A load dependent friction model for fully plastic contact conditions

In fully plastic contact conditions where nominal contact pressure is relatively high, like in metal forming processes, individual summits join together to form contact patches. The geometry of these contact patches depends on the contact pressure, which results in load-dependent frictional behaviour. This paper describes a model that takes into account this effect, and calculates contact and coefficient of friction in such conditions based on a good description of the shapes of contact patches instead of individual summits. The results show that as the nominal contact pressure increases, the effect of surface topography becomes less significant while the effect of the interfacial shear strength remains important.
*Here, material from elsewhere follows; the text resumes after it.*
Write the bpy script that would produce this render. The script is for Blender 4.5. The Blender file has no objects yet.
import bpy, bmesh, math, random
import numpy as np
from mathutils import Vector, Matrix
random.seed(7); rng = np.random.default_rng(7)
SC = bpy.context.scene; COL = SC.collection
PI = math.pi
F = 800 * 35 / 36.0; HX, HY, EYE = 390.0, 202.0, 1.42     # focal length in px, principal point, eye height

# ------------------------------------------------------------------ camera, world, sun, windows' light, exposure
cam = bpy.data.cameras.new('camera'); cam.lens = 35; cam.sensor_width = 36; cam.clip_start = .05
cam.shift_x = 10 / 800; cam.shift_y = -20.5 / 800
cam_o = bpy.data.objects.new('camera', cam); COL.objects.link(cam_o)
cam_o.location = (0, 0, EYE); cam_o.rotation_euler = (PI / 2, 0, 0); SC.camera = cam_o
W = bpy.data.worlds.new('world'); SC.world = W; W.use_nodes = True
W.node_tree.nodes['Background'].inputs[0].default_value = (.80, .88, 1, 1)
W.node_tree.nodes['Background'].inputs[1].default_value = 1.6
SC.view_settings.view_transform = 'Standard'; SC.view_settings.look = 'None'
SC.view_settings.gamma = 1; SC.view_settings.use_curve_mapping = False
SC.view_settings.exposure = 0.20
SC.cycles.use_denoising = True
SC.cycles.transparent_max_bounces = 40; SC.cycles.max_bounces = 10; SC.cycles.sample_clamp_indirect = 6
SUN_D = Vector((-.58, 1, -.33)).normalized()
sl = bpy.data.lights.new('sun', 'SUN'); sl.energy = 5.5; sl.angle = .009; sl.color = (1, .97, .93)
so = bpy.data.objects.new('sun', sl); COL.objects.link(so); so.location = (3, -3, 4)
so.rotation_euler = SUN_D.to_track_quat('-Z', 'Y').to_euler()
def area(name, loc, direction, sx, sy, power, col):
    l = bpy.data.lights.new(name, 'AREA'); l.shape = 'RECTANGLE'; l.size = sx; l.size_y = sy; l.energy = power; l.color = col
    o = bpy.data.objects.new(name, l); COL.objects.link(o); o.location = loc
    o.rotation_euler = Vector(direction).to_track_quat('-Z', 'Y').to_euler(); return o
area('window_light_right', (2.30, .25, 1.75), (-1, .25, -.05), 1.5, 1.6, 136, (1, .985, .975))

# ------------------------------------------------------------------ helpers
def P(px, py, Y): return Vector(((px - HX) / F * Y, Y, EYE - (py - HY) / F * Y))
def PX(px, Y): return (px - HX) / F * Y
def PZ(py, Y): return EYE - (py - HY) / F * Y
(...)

Research highlights▶ A method of describing contact under fully plastic condition, taking into account the coalescence of contact spots as the nominal contact pressure increases, has been developed. Using this method, multi-asperity contact between two nominally flat surfaces can be transformed into a set of elliptical paraboloid, with their shape accurately defined by several parameters. This method is scale-independent. ▶ It has been found that the geometry of contact patches vary when the nominal contact pressure changes. More blunt contact patches are present when pressure is high. Since friction is closely related to surface topography, this leads to a load-dependent coefficient of friction, which has been previously observed. ▶ It has been found by applying Challen and Oxley's friction model, that the coefficient of friction is hardly dependent on surface topography at high nominal contact pressure. The difference only manifests at low pressure levels, where roughness increases friction. The effect of fhk however, persists at all pressure levels.